MATERIAL
****************************************

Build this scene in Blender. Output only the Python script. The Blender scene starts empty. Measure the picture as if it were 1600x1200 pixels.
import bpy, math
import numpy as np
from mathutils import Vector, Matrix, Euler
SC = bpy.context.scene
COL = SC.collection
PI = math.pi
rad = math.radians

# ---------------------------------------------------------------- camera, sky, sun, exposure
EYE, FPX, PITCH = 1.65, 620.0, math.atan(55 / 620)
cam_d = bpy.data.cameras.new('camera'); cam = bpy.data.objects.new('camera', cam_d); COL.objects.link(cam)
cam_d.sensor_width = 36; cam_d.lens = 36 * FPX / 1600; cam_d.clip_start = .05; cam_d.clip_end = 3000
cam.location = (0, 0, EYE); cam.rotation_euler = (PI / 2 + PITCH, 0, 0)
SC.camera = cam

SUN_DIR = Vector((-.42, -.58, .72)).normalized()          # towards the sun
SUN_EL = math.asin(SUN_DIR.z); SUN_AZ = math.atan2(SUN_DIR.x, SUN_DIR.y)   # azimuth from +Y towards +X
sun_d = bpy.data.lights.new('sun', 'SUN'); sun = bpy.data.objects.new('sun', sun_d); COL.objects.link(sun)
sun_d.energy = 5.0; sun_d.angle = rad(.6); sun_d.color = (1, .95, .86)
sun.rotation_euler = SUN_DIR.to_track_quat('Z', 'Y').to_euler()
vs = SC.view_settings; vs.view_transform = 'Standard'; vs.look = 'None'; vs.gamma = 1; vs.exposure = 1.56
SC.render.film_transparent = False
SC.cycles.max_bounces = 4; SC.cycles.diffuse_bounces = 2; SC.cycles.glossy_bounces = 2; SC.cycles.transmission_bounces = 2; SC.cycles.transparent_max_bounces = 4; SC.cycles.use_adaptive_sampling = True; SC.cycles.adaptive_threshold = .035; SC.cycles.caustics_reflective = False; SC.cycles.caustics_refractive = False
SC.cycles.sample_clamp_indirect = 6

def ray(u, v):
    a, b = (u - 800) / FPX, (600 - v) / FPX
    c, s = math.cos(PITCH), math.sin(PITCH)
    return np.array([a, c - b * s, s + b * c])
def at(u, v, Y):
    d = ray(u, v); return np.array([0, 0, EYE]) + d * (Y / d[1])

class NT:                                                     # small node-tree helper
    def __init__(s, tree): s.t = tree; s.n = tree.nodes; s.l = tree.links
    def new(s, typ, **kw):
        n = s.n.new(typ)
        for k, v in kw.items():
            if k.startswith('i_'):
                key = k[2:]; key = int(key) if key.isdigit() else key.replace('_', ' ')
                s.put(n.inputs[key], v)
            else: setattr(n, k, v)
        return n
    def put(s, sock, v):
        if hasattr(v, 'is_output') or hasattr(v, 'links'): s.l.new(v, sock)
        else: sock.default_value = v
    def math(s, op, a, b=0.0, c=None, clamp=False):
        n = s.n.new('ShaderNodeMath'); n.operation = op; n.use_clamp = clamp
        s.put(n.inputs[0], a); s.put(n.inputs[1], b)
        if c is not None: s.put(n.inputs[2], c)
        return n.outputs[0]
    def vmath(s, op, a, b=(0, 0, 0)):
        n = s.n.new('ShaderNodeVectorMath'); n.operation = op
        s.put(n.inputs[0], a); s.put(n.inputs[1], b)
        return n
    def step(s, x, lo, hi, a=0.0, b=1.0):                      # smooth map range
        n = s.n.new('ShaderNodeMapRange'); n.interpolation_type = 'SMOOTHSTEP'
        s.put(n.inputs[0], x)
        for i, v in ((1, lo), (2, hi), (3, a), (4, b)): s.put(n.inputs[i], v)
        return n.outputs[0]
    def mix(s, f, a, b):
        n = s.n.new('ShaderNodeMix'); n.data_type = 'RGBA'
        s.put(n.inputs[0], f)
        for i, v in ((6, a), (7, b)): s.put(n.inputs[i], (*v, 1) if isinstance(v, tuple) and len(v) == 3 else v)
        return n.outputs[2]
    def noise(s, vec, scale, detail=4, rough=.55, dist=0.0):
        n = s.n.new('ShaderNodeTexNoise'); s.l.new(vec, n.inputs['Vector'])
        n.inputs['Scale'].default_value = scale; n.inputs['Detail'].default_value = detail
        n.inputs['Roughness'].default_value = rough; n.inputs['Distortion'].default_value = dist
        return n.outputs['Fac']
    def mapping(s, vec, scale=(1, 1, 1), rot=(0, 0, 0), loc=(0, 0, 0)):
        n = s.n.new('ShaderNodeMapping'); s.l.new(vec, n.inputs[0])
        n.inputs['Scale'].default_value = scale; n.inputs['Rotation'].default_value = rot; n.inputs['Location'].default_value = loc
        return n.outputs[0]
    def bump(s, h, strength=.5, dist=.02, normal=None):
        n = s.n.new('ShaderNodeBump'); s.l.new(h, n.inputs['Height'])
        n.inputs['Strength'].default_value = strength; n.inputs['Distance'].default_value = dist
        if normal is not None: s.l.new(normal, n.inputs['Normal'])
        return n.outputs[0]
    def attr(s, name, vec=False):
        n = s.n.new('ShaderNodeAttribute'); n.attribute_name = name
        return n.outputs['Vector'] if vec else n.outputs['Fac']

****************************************

WHAT YOU ARE ASKED TO DO
Starting at the first line of the data above, please restate word for word every line up to and including the one that holds "rad = math.radians", and add nothing else.

IN RESPONSE
Build this scene in Blender. Output only the Python script. The Blender scene starts empty. Measure the picture as if it were 1600x1200 pixels.
import bpy, math
import numpy as np
from mathutils import Vector, Matrix, Euler
SC = bpy.context.scene
COL = SC.collection
PI = math.pi
rad = math.radians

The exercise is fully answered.